▶ [Work to be completed]: Repeat the lines that follow, leaving nothing out.

▶ [Raw data]:
· · · ·

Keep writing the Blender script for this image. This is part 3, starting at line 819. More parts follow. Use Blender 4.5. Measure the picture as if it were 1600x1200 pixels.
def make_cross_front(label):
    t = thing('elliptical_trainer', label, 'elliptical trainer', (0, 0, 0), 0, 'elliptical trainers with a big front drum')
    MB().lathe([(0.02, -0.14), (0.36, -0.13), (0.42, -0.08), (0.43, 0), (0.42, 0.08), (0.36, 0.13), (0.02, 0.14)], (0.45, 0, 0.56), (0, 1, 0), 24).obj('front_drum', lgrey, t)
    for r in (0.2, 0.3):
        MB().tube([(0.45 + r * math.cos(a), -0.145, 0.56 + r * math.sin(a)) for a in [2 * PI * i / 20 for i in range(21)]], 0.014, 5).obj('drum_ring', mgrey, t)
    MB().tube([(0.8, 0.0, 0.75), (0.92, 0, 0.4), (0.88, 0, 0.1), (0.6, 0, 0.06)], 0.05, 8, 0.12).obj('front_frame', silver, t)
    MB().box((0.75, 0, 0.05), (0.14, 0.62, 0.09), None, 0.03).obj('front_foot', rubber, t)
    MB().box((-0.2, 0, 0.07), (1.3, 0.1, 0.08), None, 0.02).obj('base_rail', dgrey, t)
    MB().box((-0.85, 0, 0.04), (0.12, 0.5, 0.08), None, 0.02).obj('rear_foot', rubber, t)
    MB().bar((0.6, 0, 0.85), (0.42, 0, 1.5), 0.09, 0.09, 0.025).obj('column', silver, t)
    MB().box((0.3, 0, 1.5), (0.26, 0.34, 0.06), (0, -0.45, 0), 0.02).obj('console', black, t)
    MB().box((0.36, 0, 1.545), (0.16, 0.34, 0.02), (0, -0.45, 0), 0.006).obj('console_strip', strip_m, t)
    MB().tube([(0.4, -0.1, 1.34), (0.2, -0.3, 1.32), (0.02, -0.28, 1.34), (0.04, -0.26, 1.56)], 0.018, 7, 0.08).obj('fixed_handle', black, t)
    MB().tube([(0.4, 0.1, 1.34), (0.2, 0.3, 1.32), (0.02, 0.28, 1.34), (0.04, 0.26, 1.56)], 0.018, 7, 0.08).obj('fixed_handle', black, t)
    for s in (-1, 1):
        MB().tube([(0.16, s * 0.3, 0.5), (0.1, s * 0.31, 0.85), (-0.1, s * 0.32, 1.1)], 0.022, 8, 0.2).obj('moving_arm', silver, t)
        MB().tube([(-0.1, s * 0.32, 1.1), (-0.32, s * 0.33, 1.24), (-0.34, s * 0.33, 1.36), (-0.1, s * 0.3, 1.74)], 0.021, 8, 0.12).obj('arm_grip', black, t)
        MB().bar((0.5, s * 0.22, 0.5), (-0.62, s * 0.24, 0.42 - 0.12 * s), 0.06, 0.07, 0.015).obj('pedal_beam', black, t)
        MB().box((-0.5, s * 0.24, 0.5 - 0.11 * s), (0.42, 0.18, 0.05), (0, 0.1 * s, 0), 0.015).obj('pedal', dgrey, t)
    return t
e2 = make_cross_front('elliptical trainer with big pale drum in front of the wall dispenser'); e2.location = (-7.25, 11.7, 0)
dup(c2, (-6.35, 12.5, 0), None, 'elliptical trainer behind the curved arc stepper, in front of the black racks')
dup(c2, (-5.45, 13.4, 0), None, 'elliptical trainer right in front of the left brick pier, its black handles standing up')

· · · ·

▶ [Exercise result]:
Keep writing the Blender script for this image. This is part 3, starting at line 819. More parts follow. Use Blender 4.5. Measure the picture as if it were 1600x1200 pixels.
def make_cross_front(label):
    t = thing('elliptical_trainer', label, 'elliptical trainer', (0, 0, 0), 0, 'elliptical trainers with a big front drum')
    MB().lathe([(0.02, -0.14), (0.36, -0.13), (0.42, -0.08), (0.43, 0), (0.42, 0.08), (0.36, 0.13), (0.02, 0.14)], (0.45, 0, 0.56), (0, 1, 0), 24).obj('front_drum', lgrey, t)
    for r in (0.2, 0.3):
        MB().tube([(0.45 + r * math.cos(a), -0.145, 0.56 + r * math.sin(a)) for a in [2 * PI * i / 20 for i in range(21)]], 0.014, 5).obj('drum_ring', mgrey, t)
    MB().tube([(0.8, 0.0, 0.75), (0.92, 0, 0.4), (0.88, 0, 0.1), (0.6, 0, 0.06)], 0.05, 8, 0.12).obj('front_frame', silver, t)
    MB().box((0.75, 0, 0.05), (0.14, 0.62, 0.09), None, 0.03).obj('front_foot', rubber, t)
    MB().box((-0.2, 0, 0.07), (1.3, 0.1, 0.08), None, 0.02).obj('base_rail', dgrey, t)
    MB().box((-0.85, 0, 0.04), (0.12, 0.5, 0.08), None, 0.02).obj('rear_foot', rubber, t)
    MB().bar((0.6, 0, 0.85), (0.42, 0, 1.5), 0.09, 0.09, 0.025).obj('column', silver, t)
    MB().box((0.3, 0, 1.5), (0.26, 0.34, 0.06), (0, -0.45, 0), 0.02).obj('console', black, t)
    MB().box((0.36, 0, 1.545), (0.16, 0.34, 0.02), (0, -0.45, 0), 0.006).obj('console_strip', strip_m, t)
    MB().tube([(0.4, -0.1, 1.34), (0.2, -0.3, 1.32), (0.02, -0.28, 1.34), (0.04, -0.26, 1.56)], 0.018, 7, 0.08).obj('fixed_handle', black, t)
    MB().tube([(0.4, 0.1, 1.34), (0.2, 0.3, 1.32), (0.02, 0.28, 1.34), (0.04, 0.26, 1.56)], 0.018, 7, 0.08).obj('fixed_handle', black, t)
    for s in (-1, 1):
        MB().tube([(0.16, s * 0.3, 0.5), (0.1, s * 0.31, 0.85), (-0.1, s * 0.32, 1.1)], 0.022, 8, 0.2).obj('moving_arm', silver, t)
        MB().tube([(-0.1, s * 0.32, 1.1), (-0.32, s * 0.33, 1.24), (-0.34, s * 0.33, 1.36), (-0.1, s * 0.3, 1.74)], 0.021, 8, 0.12).obj('arm_grip', black, t)
        MB().bar((0.5, s * 0.22, 0.5), (-0.62, s * 0.24, 0.42 - 0.12 * s), 0.06, 0.07, 0.015).obj('pedal_beam', black, t)
        MB().box((-0.5, s * 0.24, 0.5 - 0.11 * s), (0.42, 0.18, 0.05), (0, 0.1 * s, 0), 0.015).obj('pedal', dgrey, t)
    return t
e2 = make_cross_front('elliptical trainer with big pale drum in front of the wall dispenser'); e2.location = (-7.25, 11.7, 0)
dup(c2, (-6.35, 12.5, 0), None, 'elliptical trainer behind the curved arc stepper, in front of the black racks')
dup(c2, (-5.45, 13.4, 0), None, 'elliptical trainer right in front of the left brick pier, its black handles standing up')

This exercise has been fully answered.